How to Measure Business Value and Improve Company Performance?
Companies that adopt Agile practices often lose sight of their ultimate goal: genuine improvement in business value. Instead of focusing on end results, they get caught up in measuring only activities and operational metrics. Agile is not the goal, but a means to achieve it. When this is forgotten, managers ask the wrong questions that lead to misconceptions.
Why measuring only Agile metrics is not enough?
Questions like “How many sprints have we completed?” or “Has our velocity increased?” are interesting, but they don’t tell us whether we’ve delivered real value to users. Team velocity doesn’t measure whether value or “software waste” is being delivered.
The solution lies in an approach called Evidence-Based Management (EBM). EBM enables you to measure the actual business value you deliver and make decisions based on facts, not assumptions.
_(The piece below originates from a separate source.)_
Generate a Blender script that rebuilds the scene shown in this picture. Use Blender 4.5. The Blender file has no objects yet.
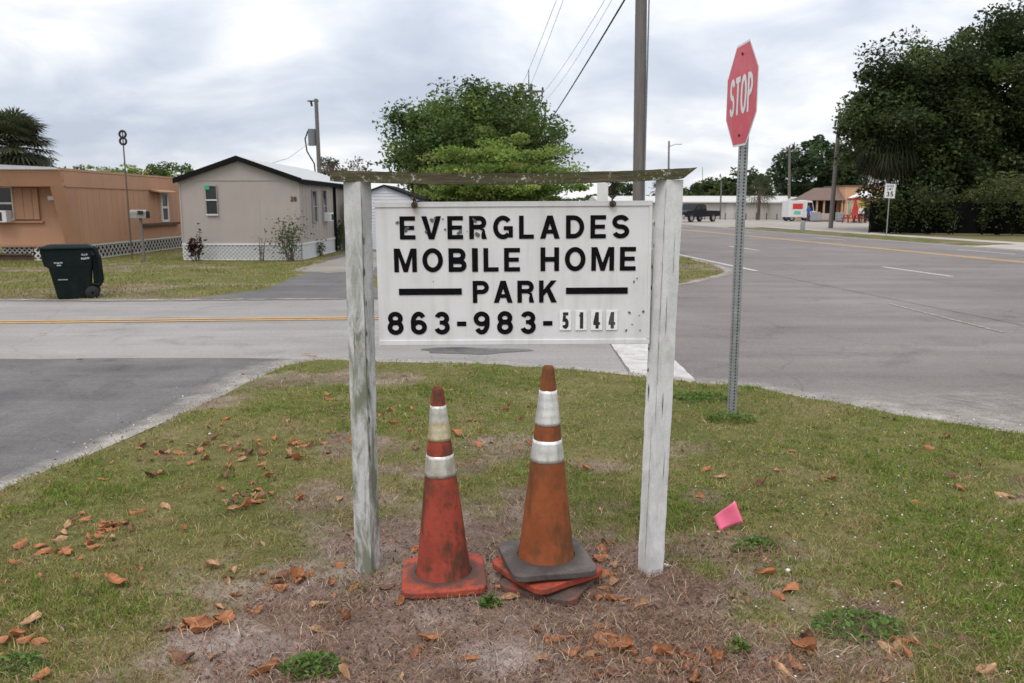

What is Evidence-Based Management (EBM)?
EBM is an empirical approach that helps organizations: * Measure the value they deliver to their customers. * Identify ways to improve the delivery of that value. * Use these metrics for comprehensive business and work culture improvement.
EBM relies on four Key Value Areas (KVAs). They represent different aspects of a company’s value and capabilities. If you neglect any of them, you may achieve short-term gains but will lose competitive advantage in the long run.
4 Key Value Areas (KVA) for Sustainable Success
These are the four pillars on which the measurement of real business value rests.
1. Current Value (CV)
What it measures: How much business value your product or service provides to customers today. Goal: Maximize satisfaction and value for all stakeholders. Key questions: * How satisfied are our users and customers? Is their satisfaction increasing? * How satisfied are our employees? Are they motivated and productive? * How satisfied are our investors and other stakeholders?
Why it’s important: Happy employees create better products, and satisfied customers remain loyal. Improvements in user experience or work environment directly increase CV.
2. Time-to-Market (T2M)
What it measures: The company’s ability to quickly deliver new features, services, or products. Goal: Minimize the time required to deliver value. Key questions: * How quickly can we test a new idea and learn from it? * How quickly can we adapt to new information? * How quickly does new value reach the customer?
Why it’s important: Speed is crucial in modern business. Improvements in automation, internal communication, and system maintenance directly affect T2M.
3. Ability to Innovate (A2I)
What it measures: The company’s ability to develop new capabilities that better meet customer needs. Goal: Maximize innovation and the ability to bring new solutions. Key questions: * What prevents our teams from delivering new, innovative value? * What prevents our customers from accepting and benefiting from these innovations?
Barriers to innovation can be: * Too much time spent fixing bugs. * Complex, monolithic software architecture. * Lack of adequate testing environment. * Centralized decision-making that slows down teams.
Why it’s important: If money and time are spent maintaining obsolete features, no resources remain for innovation.
4. Unrealized Value (UV)
What it measures: The future potential value that could be realized if the company perfectly fulfills the needs of all potential customers. Goal: Maximize the future value of the product over time. Key questions: * In which market can we create additional value? * Is it worth investing additional effort and risk to realize this potential? * Where should we direct our investments?
Why it’s important: UV helps you make strategic decisions about where to invest. A product with low CV but high UV (e.g., a beta version in a growing market) is a good candidate for investment. A mature product with high CV and low UV is likely near the end of its life cycle.
How to Implement EBM: The Learning Loop in 5 Steps
To achieve lasting improvements, establish a continuous learning cycle:
- Quantify Value (Key Value Metrics – KVM): Define concrete metrics for each KVA (e.g., Net Promoter Score for CV, time between releases for T2M).
- Measure the Initial State: Establish baseline values for your KVMs to have a basis for comparison.
- Select KVA for Improvement: Decide which value area will most impact your business (e.g., accelerate T2M or increase A2I).
- Conduct Experiments: Implement changes you believe will improve the selected KVA (e.g., introduce better CI/CD automation for T2M).
- Evaluate Results: Compare new metrics with the baseline. If there was improvement, adopt the change. If not, try other experiments.
This cycle repeats, leading to continuous progress.
Conclusion: From Activities to Results
Transitioning from measuring only activities to measuring real business value is a crucial step toward sustainable success. Start using the four Key Value Areas today to gain clear insight into where your opportunities for advancement lie.
Evidence-Based Management (EBM) is not just theory; it’s a practical framework that enables you to make smarter, data-driven decisions and transform your organization toward agility that truly delivers results.
Start now: Choose one KVA, measure it, and begin your first learning cycle.